A lawyer for Broidy and Rosenzweig didn’t return an e-mail seeking comment.

The allegations, filed in DC federal court, come as the DOJ and other law enforcement ramp up their investigation into 1Malaysia Development Berhad, the fund Low controlled and used to fund his over-the-top lifestyle and produce “The Wolf of Wall Street.”

Goldman Sachs shares reached their lowest point in more than two years Friday after reports that the Federal Reserve is investigating how the Wall Street bank helped fund Low’s $3 billion junket, which included Basquiat paintings, luxury real estate, and financial backing for “The Wolf of Wall Street.”

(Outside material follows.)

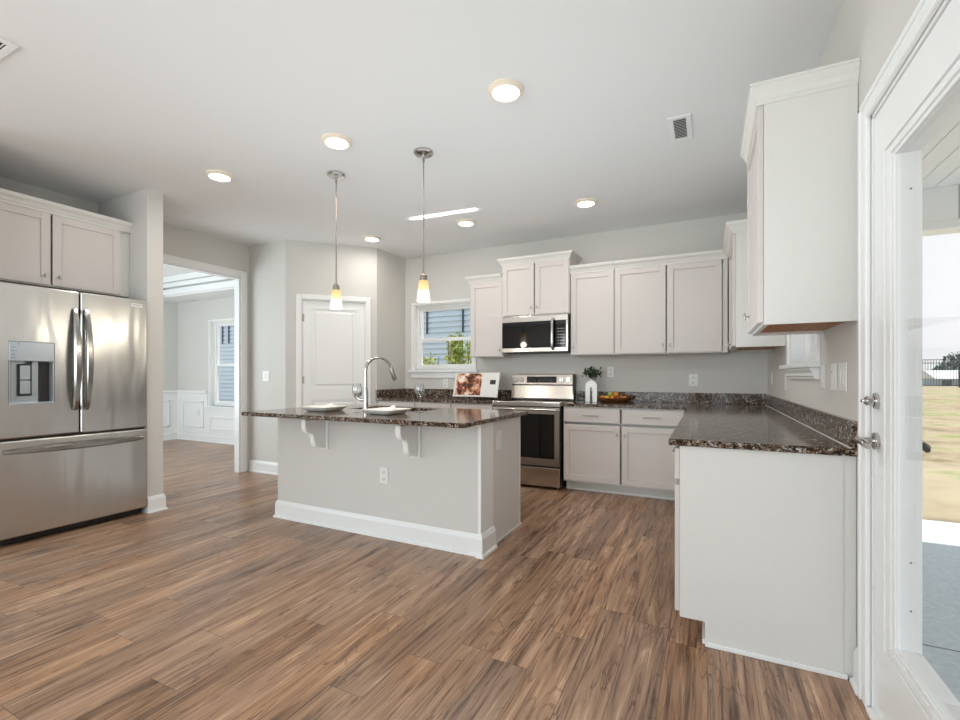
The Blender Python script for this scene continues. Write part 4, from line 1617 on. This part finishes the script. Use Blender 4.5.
# ================================================================== OUTLETS AND SWITCHES
def outlet(label, loc, rot, kind='outlet', w=0.075, h=0.118, group='white wall plates'):
    names = {'outlet': ('wall_outlet', 'outlet'), 'switch': ('light_switch', 'switch'), 'blank': ('wall_plate', 'wall plate'), 'dimmer': ('light_switch', 'switch')}
    nm, ca = names[kind]
    r = thing(nm, label, ca, loc, rot, group)
    MB().box(-w / 2, w / 2, -0.006, -0.0005, -h / 2, h / 2, 0.002).build('cover_plate', M['plate'], r)
    if kind == 'outlet':
        for s in (-1, 1):
            b = MB()
            b.box(-0.017, 0.017, -0.009, -0.0062, s * 0.025 - 0.014, s * 0.025 + 0.014, 0.0015)
            so = b.build('socket', M['plate'], r)
            MB().box(-0.009, -0.006, -0.0095, -0.009, s * 0.025 - 0.005, s * 0.025 + 0.008).box(0.006, 0.009, -0.0095, -0.009, s * 0.025 - 0.005, s * 0.025 + 0.008).box(-0.003, 0.003, -0.0095, -0.009, s * 0.025 - 0.011, s * 0.025 - 0.006).build('slots', M['slot'], so)
    elif kind in ('switch', 'dimmer'):
        k = max(1, round(w / 0.06) - 0) if w > 0.1 else 1
        for i in range(k):
            cx = (i - (k - 1) / 2) * 0.046
            MB().box(cx - 0.0165, cx + 0.0165, -0.010, -0.0062, -0.033, 0.033, 0.002).build('rocker', M['plate'], r)
    if kind == 'dimmer':
        MB().box(-0.004, 0.004, -0.0108, -0.0102, 0.018, 0.026).build('indicator', M['slot'], r)
    return r


outlet('duplex outlet on the back wall right of the potted greenery', (-0.985, YB, 1.245), 0)
outlet('duplex outlet on the back wall nearest the back right corner', (-0.137, YB, 1.155), 0, w=0.085, h=0.125)
outlet('duplex outlet under the back window sill behind the wine glass', (-3.15, YB, 1.10), 0)
outlet('duplex outlet set in the grey front of the island', (-2.155, IY0, 0.46), 0)
outlet('blank white plate on the narrow right end of the island', (IX1 - 0.003, 3.03, 0.738), radians(90), 'blank', 0.085, 0.135)
outlet('light switch on the wall between the cased opening and the pantry door', (-4.888, 3.91, 1.197), 0, 'switch', 0.115, 0.125)
outlet('small outlet low in the dining room wainscot', (-8.40, DYB - 0.012, 0.52), 0)
outlet('narrow switch plate just below the right window sill end', (XR, 2.86, 1.195), radians(-90), 'switch')
outlet('switch with a dark indicator, middle of the plates beside the glazed door', (XR, 2.635, 1.195), radians(-90), 'dimmer', 0.09, 0.125)
outlet('two-gang switch plate closest to the glazed door', (XR, 2.475, 1.195), radians(-90), 'switch', 0.125, 0.125)
outlet('outlet on the right wall below the far end of the window sill', (XR, 4.12, 1.15), radians(-90))
outlet('outlet deepest in the right corner under the corner wall cabinet', (XR, 4.93, 1.18), radians(-90))


# ================================================================== COUNTER OBJECTS
# cookbook on stand
BX, BY = -2.475, 5.02
cbs = thing('book_stand', 'black wire stand holding the open cookbook left of the range', 'book stand', (BX, BY, 0.9145), 0, world=True)
b = MB()
for s in (-1, 1):
    b.tube([(BX + s * 0.07, BY - 0.055, 0.945), (BX + s * 0.07, BY - 0.055, 0.9185), (BX + s * 0.07, BY + 0.13, 0.9185), (BX + s * 0.07, BY + 0.075, 1.12)], 0.004, 8)
b.tube([(BX - 0.16, BY - 0.03, 0.935), (BX + 0.12, BY - 0.03, 0.935)], 0.004, 8)
b.tube([(BX - 0.07, BY - 0.055, 0.9185), (BX + 0.07, BY - 0.055, 0.9185)], 0.004, 8)
b.build('wire_frame', M['black'], cbs)
cb = thing('cookbook', 'open cookbook with a food photograph on its left page', 'book', (BX, BY, 0.95), 0, world=True)


def page(lx, ly, mb, th, z0=0.945, z1=1.238, lean=0.09, inset=(0, 1, 0, 1), off=0.0, edge_drop=0.0):
    """leaf from the spine to (lx, ly) offset, leaning back; inset = (u0,u1,v0,v1)"""
    u0, u1, v0, v1 = inset

    def P(u, v, o):
        x = BX + lx * u
        y = BY + ly * u + lean * v
        nrm = Vector((ly, -lx, 0)).normalized()
        if nrm.y > 0:
            nrm = -nrm
        z = z0 + (z1 - z0) * v - edge_drop * u
        return Vector((x, y, z)) + nrm * o
    t = bmesh.new()
    A = [t.verts.new(P(u, v, off)) for u, v in ((u0, v0), (u1, v0), (u1, v1), (u0, v1))]
    B = [t.verts.new(P(u, v, off + th)) for u, v in ((u0, v0), (u1, v0), (u1, v1), (u0, v1))]
    t.faces.new(A)
    t.faces.new(B[::-1])
    quad_ring_t(t, A, B)
    bmesh.ops.recalc_face_normals(t, faces=t.faces[:])
    mb._add(t)


def quad_ring_t(t, A, B):
    for i in range(len(A)):
        j = (i + 1) % len(A)
        t.faces.new((A[i], A[j], B[j], B[i]))


LP_, RP_ = (-0.375, -0.03), (0.262, -0.10)
b = MB()
page(*LP_, b, 0.012)
lp = b.build('left_page', M['page'], cb)
b = MB()
page(*RP_, b, 0.012)
rp = b.build('right_page', M['page'], cb)
b = MB()
page(*LP_, b, 0.0006, inset=(0.04, 0.95, 0.06, 0.97), off=0.0121)
b.build('food_picture', M['photo'], lp)
b = MB()
page(*RP_, b, 0.0006, inset=(0.48, 0.82, 0.52, 0.70), off=0.0121)
b.build('small_picture', M['dark'], rp)

# arched vase with greenery
VX, VY = -1.150, 5.09
vs = thing('vase', 'white arch-shaped ceramic vase with a slot on the back counter', 'vase', (VX, VY, 0.9145), 0, world=True)
b = MB()
oa = [(VX + 0.064 * cos(a), 1.085 + 0.064 * sin(a)) for a in [pi * i / 16 for i in range(17)]]
ia = [(VX + 0.013 * cos(a), 1.060 + 0.013 * sin(a)) for a in [pi - pi * i / 8 for i in range(9)]]
pts = [(VX + 0.064, 0.9147)] + oa + [(VX - 0.064, 0.9147), (VX - 0.013, 0.9147)] + ia + [(VX + 0.013, 0.9147)]
b.prism(pts, 'y', VY - 0.028, VY + 0.028, 0.003)
b.build('vase_body', M['ceramic'], vs, True)
b = MB()
b.lathe([(0.013, 0.0), (0.016, 0.012), (0.020, 0.02), (0.017, 0.02), (0.012, 0.008), (0.010, 0.0)], (VX, VY, 1.146), 20, True)
b.build('vase_neck', M['ceramic'], vs, True)
gp = thing('greenery', 'dark leafy green sprigs standing in the white arch vase', 'plant', (VX, VY, 1.155), 0, world=True)
b = MB()
tips = []
for i in range(11):
    a = i * 2.4
    r = 0.015 + 0.080 * ((i % 4) / 3)
    tip = Vector((VX + r * cos(a), VY + 0.55 * r * sin(a), 1.215 + 0.05 * random.random() + (0.02 if i % 3 == 0 else 0)))
    b.tube([(VX, VY, 1.158), ((VX + tip.x) / 2, (VY + tip.y) / 2, 1.195), tip], 0.002, 6)
    tips.append(tip)
b.build('stems', M['stem'], gp)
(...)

The stock on Friday dipped 2.2 percent to $190.69 after plunging as low as $188.13 — a two-year trough — after Bank of America cut its recommendation to “neutral” from “buy.”

That’s a 31 percent drop from its all-time high of $273.38, reached in March, and only a few bucks higher than the closing price of $181.92 on Nov. 8, 2016 — the day of Trump’s election.

In the new claims, Low brought Pras and Higginbotham to Macau to hatch a plan to funnel money through a Chinese novelty toy company under the guise of entertainment and consulting pay for Pras.

In reality, that money was intended to bribe DOJ officials who were investigating Low and 1MDB, the DOJ said.

Higginbotham and Pras set up four different bank accounts with Morgan Stanley, Wells Fargo and Citigroup by lying about the source of the funds and its intended use, according to the DOJ.

Higginbotham, who was a liaison between Congress and the DOJ up until August, pleaded guilty earlier on Friday to misleading banks about the source of the money. He had no role in the investigation, the DOJ
said.

A lawyer for Pras didn’t immediately return an e-mail seeking comment.